In the case of the town of Bois D’Arc the record shows that at a meeting held on August 29, 1914, “the commissioners met in regular meeting and allowed bills; made a levy of sixty-one cents on each $100 for road and bridge *488and district road tax.” This showed a substantial compliance with section 50 of the act.

The remaining objection to the taxes in the town of Bois D’Arc is, that the certificate from which this tax is extended simply states that the commissioners have determined that a certain amount is necessary to be raised by taxation for road and bridge purposes, and does not state that the amount necessary to be raised was determined and certified at a regular meeting held on the first Tuesday in September, 1914, as provided by section 56 of the Road and Bridge law aforesaid. Section 56 requires no more than that the commissioners shall certify the amount necessary to be raised by taxation, and does not require them to state when or how that amount was ascertained. It is argued that the record of the commissioners does not show that at the meeting on September 1 this amount was ascertained. This objection was not made. ‘The objection made was not to the record but to the certificate, and was that the certificate did not state that the amount was ascertained at the meeting of September 1. The objector is limited in his evidence to the objection filed, and the objection filed was immaterial.

The judgment of the county court is affirmed as to the road and bridge tax for the town of Pitman and is reversed as to the road and bridge tax for the town of Bois D’Arc and the cause is remanded, with directions to the county court to overrule the objections to the road, and bridge tax for the town of Bois D’Arc and render judgment in favor of the appellant for the amount of such tax.

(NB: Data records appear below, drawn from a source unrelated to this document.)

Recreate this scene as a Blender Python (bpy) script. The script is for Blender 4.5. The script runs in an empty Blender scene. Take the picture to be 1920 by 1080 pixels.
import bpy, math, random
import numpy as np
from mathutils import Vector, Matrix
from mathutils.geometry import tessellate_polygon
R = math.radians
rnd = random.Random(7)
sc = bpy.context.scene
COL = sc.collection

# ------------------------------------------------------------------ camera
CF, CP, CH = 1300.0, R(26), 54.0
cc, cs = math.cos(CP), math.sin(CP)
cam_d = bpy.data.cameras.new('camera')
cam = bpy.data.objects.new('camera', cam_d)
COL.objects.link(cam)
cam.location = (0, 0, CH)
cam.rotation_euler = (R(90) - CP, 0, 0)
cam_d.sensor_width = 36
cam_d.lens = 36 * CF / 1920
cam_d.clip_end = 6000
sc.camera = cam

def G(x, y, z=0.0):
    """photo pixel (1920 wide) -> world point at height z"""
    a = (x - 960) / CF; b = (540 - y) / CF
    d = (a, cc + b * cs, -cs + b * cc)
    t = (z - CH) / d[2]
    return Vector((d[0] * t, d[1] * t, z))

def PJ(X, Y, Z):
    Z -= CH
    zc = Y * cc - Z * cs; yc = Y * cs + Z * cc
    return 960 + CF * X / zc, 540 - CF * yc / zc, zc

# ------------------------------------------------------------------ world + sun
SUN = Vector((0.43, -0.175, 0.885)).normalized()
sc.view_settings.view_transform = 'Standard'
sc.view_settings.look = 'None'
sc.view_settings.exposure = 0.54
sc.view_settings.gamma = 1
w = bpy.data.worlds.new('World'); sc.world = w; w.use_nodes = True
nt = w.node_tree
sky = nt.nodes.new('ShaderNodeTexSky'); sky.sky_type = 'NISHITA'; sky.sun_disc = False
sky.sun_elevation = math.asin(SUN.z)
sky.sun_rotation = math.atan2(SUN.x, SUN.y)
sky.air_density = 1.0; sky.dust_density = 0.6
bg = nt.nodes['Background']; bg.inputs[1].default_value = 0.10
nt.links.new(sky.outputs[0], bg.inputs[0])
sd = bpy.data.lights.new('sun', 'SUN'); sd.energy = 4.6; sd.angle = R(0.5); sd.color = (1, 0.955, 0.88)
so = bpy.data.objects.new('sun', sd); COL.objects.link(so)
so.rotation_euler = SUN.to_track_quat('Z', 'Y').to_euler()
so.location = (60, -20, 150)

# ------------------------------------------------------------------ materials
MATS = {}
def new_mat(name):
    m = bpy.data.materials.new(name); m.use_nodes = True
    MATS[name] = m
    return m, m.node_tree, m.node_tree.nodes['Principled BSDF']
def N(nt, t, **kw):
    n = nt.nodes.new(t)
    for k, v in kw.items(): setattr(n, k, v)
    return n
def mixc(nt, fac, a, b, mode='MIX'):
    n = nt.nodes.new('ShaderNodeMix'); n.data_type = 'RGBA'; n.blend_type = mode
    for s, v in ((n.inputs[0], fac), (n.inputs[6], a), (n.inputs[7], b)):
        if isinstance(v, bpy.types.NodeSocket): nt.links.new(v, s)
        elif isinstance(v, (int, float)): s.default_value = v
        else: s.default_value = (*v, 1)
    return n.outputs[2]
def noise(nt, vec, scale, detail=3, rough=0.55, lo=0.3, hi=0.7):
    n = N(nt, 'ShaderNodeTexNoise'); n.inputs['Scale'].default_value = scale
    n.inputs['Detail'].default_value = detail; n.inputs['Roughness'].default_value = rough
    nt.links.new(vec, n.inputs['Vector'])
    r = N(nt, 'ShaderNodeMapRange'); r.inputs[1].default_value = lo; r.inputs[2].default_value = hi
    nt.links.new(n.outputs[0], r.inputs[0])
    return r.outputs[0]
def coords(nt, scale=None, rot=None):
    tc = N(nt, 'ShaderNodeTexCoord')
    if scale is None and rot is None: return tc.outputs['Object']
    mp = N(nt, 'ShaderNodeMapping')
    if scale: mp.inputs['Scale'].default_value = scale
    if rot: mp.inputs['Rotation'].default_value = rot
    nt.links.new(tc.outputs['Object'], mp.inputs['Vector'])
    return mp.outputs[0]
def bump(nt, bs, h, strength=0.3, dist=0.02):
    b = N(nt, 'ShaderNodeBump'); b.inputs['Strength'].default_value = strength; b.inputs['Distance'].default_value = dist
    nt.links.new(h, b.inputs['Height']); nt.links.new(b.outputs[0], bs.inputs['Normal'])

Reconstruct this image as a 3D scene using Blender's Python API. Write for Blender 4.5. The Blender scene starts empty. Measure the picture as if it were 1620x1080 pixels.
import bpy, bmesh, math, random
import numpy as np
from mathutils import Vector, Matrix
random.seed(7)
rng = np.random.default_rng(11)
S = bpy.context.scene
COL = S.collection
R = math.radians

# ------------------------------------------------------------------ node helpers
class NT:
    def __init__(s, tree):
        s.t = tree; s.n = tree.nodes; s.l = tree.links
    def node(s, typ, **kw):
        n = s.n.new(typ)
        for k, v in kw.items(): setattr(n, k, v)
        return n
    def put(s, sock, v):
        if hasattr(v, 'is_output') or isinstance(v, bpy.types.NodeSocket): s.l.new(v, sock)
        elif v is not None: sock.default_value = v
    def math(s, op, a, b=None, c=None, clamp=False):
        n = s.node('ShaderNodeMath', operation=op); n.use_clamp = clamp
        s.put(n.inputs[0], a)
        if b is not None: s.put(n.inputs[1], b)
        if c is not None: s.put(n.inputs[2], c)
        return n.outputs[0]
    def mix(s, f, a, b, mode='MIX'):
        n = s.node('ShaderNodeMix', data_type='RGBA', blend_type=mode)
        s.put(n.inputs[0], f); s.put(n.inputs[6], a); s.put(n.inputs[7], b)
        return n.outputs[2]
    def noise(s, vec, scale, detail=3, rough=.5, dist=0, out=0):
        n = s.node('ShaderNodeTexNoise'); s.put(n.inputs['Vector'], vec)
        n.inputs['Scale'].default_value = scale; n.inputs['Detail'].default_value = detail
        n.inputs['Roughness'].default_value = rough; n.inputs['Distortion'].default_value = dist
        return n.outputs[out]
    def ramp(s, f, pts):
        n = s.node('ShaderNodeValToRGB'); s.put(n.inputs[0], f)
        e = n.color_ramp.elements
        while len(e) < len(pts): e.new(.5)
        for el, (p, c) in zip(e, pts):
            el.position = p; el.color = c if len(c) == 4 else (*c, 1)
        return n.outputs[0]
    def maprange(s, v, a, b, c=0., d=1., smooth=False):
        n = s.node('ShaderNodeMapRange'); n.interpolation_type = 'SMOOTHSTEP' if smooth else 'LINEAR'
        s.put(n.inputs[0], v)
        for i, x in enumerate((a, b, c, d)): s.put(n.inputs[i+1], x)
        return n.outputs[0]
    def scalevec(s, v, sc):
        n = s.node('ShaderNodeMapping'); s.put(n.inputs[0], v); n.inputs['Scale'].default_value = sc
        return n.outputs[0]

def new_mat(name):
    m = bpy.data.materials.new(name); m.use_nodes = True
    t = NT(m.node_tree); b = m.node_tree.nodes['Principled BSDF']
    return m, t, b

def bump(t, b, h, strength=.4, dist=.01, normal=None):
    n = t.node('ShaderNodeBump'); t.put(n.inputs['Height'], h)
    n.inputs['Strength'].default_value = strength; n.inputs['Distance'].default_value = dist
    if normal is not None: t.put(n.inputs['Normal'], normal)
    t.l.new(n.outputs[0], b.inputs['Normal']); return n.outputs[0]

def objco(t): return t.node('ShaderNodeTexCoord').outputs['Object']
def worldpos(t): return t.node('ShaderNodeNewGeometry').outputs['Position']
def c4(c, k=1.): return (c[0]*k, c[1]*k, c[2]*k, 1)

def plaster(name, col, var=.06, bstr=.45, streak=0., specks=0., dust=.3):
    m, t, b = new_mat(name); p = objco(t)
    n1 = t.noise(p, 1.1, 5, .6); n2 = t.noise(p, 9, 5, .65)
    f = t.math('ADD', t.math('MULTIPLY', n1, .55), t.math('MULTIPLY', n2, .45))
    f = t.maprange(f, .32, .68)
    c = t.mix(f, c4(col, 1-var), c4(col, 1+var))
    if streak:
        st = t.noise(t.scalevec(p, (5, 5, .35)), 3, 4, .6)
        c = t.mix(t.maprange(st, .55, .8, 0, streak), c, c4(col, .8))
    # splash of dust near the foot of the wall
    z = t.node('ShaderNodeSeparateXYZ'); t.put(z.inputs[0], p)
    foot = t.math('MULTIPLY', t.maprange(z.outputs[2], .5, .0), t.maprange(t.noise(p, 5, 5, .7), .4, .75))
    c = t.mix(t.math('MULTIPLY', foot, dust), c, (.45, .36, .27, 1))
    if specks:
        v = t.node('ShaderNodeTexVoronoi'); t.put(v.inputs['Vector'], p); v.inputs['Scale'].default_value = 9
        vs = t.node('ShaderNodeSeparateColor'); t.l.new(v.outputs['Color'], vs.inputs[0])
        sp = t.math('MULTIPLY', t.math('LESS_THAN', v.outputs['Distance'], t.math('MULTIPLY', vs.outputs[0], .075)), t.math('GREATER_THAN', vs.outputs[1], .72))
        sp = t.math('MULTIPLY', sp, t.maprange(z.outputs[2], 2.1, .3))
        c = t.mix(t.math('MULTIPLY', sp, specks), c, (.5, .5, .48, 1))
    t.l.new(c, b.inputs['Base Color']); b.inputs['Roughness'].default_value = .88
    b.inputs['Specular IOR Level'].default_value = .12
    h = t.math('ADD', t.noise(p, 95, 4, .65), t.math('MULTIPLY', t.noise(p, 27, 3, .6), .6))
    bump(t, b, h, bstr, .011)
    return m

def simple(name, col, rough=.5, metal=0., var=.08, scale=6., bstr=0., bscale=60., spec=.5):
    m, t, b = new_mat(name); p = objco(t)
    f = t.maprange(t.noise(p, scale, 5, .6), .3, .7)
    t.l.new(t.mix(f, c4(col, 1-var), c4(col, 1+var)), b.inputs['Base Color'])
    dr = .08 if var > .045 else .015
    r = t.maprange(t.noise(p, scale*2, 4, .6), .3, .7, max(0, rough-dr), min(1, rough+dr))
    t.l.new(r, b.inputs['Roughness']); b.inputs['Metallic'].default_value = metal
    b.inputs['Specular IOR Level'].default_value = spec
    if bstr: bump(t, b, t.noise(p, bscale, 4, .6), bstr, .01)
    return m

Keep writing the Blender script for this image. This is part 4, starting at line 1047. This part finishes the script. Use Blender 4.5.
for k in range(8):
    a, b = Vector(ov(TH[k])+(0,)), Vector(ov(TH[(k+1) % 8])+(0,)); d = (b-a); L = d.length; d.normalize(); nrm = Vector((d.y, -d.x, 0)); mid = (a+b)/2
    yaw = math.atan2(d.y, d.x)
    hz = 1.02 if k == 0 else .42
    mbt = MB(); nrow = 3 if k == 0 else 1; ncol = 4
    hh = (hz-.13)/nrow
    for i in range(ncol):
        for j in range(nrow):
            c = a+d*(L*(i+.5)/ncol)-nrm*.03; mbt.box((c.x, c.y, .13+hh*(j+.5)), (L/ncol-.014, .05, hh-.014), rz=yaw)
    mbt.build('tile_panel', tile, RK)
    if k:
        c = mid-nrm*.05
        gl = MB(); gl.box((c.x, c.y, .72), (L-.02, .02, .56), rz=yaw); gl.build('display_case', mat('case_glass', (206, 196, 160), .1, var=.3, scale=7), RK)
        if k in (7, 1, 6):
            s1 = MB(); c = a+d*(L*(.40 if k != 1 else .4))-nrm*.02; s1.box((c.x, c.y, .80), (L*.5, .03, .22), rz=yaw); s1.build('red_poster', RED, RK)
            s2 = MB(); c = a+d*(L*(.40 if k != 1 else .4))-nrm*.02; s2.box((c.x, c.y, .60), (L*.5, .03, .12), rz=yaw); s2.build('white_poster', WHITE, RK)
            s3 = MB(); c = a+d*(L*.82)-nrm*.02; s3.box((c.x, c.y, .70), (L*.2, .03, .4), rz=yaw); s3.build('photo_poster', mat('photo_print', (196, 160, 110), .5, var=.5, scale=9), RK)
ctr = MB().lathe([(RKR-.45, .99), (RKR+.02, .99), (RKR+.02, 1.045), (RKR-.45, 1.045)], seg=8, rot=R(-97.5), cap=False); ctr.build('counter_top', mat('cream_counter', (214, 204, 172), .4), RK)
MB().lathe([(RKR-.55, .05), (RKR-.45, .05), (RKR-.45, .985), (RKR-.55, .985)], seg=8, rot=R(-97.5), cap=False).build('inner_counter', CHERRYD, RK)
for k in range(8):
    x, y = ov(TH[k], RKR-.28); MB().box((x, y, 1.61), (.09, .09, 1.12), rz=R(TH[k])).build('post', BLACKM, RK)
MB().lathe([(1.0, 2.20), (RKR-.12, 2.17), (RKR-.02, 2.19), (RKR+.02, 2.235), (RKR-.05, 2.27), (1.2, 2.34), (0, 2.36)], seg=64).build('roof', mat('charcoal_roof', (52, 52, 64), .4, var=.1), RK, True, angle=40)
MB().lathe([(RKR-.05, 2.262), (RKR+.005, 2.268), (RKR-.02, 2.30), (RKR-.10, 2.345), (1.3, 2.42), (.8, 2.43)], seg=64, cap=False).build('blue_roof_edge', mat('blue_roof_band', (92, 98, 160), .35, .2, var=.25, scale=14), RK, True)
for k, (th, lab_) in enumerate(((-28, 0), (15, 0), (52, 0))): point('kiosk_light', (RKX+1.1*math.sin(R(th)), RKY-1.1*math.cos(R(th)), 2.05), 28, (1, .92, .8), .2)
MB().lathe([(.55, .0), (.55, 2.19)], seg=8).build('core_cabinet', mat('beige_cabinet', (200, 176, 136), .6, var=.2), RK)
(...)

Reversed in part and remanded, with directions.

Mr. Justice Cooks,

dissenting:

I am of the opinion that the words “tax rate” and .the word “amount” were used interchangeably in sections 50 and 56 of the Road and Bridge act, and therefore that the rate is definitely fixed and determined at the meeting pro*489vided for in section 50 by fixing the amount of money required to be raised, and that the amount is definitely fixed at the meeting provided for in section 56 by fixing an amount in dollars or by fixing a rate per cent that will produce the desired amount. This is to my mind the most reasonable construction to put upon the use of these words in the act, as the effect is precisely the same whether the commissioners name a rate per cent or an exact amount. It is inconceivable to me that the legislature meant to furnish another technicality for the use of large corporations in escaping the payment of their taxes.